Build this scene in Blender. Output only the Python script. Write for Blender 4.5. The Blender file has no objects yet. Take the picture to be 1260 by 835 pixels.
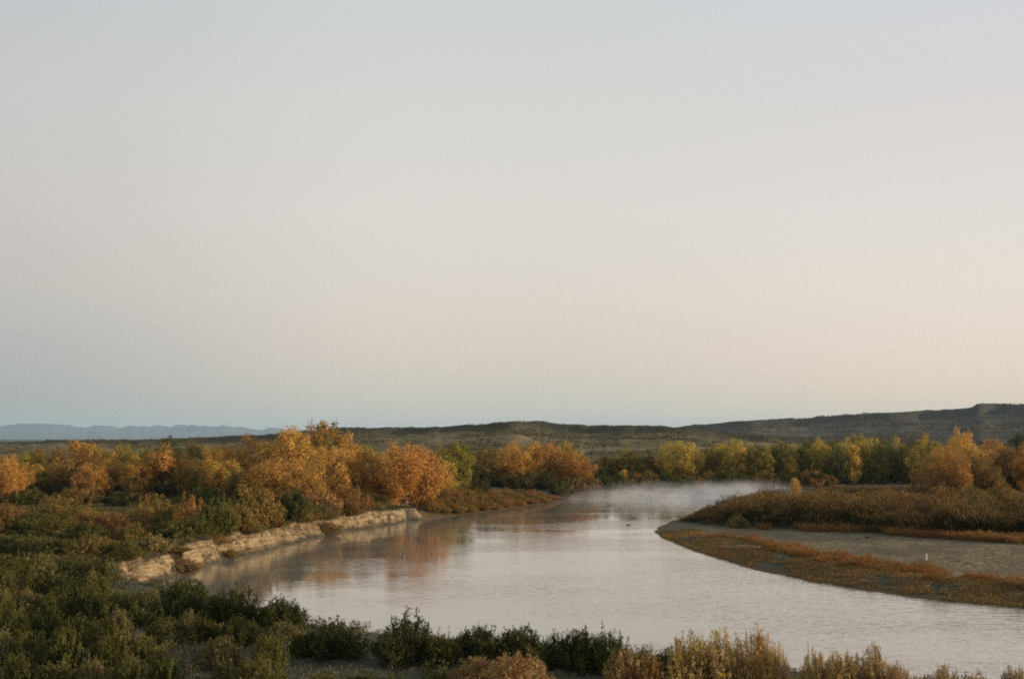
import bpy, math, random
import numpy as np

sc = bpy.context.scene
col = sc.collection
R = math.radians

# ------------------------------------------------------------------ camera
F, CX, CY, HOR, CAMZ = 1500.0, 630.0, 417.5, 539.0, 20.0      # pixels of the 1260x835 photograph
PITCH = math.atan((HOR - CY) / F)
cam = bpy.data.cameras.new('camera'); camo = bpy.data.objects.new('camera', cam); col.objects.link(camo)
cam.sensor_width = 36; cam.lens = 36 * F / 1260; cam.clip_start = 0.3; cam.clip_end = 90000
camo.location = (0, 0, CAMZ); camo.rotation_euler = (R(90) + PITCH, 0, 0)
sc.camera = camo

# ------------------------------------------------------------------ sky, sun, exposure
SUN_AZ, SUN_EL = R(98), R(9)            # azimuth clockwise from the view direction (+Y)
w = bpy.data.worlds.new('World'); sc.world = w; w.use_nodes = True
wn, wl = w.node_tree.nodes, w.node_tree.links
wn.clear()
out = wn.new('ShaderNodeOutputWorld')
sky = wn.new('ShaderNodeTexSky'); sky.sky_type = 'NISHITA'; sky.sun_disc = False
sky.sun_elevation = SUN_EL; sky.sun_rotation = SUN_AZ; sky.altitude = 1500; sky.dust_density = 1.5
bg1 = wn.new('ShaderNodeBackground'); bg1.inputs[1].default_value = 0.05
hs = wn.new('ShaderNodeHueSaturation'); hs.inputs['Saturation'].default_value = 0.5
wl.new(sky.outputs[0], hs.inputs['Color']); wl.new(hs.outputs[0], bg1.inputs[0])
tc = wn.new('ShaderNodeTexCoord'); sp = wn.new('ShaderNodeSeparateXYZ'); wl.new(tc.outputs['Generated'], sp.inputs[0])

def lin(c):
    return tuple(((v / 255) / 12.92 if v <= 10 else (((v / 255) + 0.055) / 1.055) ** 2.4) for v in c) + (1,)

def elev_ramp(stops):
    n = wn.new('ShaderNodeValToRGB'); e = n.color_ramp.elements
    for i, (deg, c) in enumerate(stops):
        p = math.sin(R(deg))
        if i < 2: el = e[i]; el.position = p
        else: el = e.new(p)
        el.color = lin(c)
    wl.new(sp.outputs['Z'], n.inputs[0]); return n
anti = elev_ramp([(0, (163, 168, 164)), (1.5, (171, 174, 169)), (4.0, (183, 184, 181)), (6.5, (199, 194, 187)), (10.5, (207, 202, 197)), (15, (205, 204, 202)), (20, (195, 200, 204)), (90, (150, 165, 190))])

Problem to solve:
Leave the pictures out and copy the rest of the data exactly.

Exercise output:
Build this scene in Blender. Output only the Python script. Write for Blender 4.5. The Blender file has no objects yet. Take the picture to be 1260 by 835 pixels.
import bpy, math, random
import numpy as np

sc = bpy.context.scene
col = sc.collection
R = math.radians

# ------------------------------------------------------------------ camera
F, CX, CY, HOR, CAMZ = 1500.0, 630.0, 417.5, 539.0, 20.0      # pixels of the 1260x835 photograph
PITCH = math.atan((HOR - CY) / F)
cam = bpy.data.cameras.new('camera'); camo = bpy.data.objects.new('camera', cam); col.objects.link(camo)
cam.sensor_width = 36; cam.lens = 36 * F / 1260; cam.clip_start = 0.3; cam.clip_end = 90000
camo.location = (0, 0, CAMZ); camo.rotation_euler = (R(90) + PITCH, 0, 0)
sc.camera = camo

# ------------------------------------------------------------------ sky, sun, exposure
SUN_AZ, SUN_EL = R(98), R(9)            # azimuth clockwise from the view direction (+Y)
w = bpy.data.worlds.new('World'); sc.world = w; w.use_nodes = True
wn, wl = w.node_tree.nodes, w.node_tree.links
wn.clear()
out = wn.new('ShaderNodeOutputWorld')
sky = wn.new('ShaderNodeTexSky'); sky.sky_type = 'NISHITA'; sky.sun_disc = False
sky.sun_elevation = SUN_EL; sky.sun_rotation = SUN_AZ; sky.altitude = 1500; sky.dust_density = 1.5
bg1 = wn.new('ShaderNodeBackground'); bg1.inputs[1].default_value = 0.05
hs = wn.new('ShaderNodeHueSaturation'); hs.inputs['Saturation'].default_value = 0.5
wl.new(sky.outputs[0], hs.inputs['Color']); wl.new(hs.outputs[0], bg1.inputs[0])
tc = wn.new('ShaderNodeTexCoord'); sp = wn.new('ShaderNodeSeparateXYZ'); wl.new(tc.outputs['Generated'], sp.inputs[0])

def lin(c):
    return tuple(((v / 255) / 12.92 if v <= 10 else (((v / 255) + 0.055) / 1.055) ** 2.4) for v in c) + (1,)

def elev_ramp(stops):
    n = wn.new('ShaderNodeValToRGB'); e = n.color_ramp.elements
    for i, (deg, c) in enumerate(stops):
        p = math.sin(R(deg))
        if i < 2: el = e[i]; el.position = p
        else: el = e.new(p)
        el.color = lin(c)
    wl.new(sp.outputs['Z'], n.inputs[0]); return n
anti = elev_ramp([(0, (163, 168, 164)), (1.5, (171, 174, 169)), (4.0, (183, 184, 181)), (6.5, (199, 194, 187)), (10.5, (207, 202, 197)), (15, (205, 204, 202)), (20, (195, 200, 204)), (90, (150, 165, 190))])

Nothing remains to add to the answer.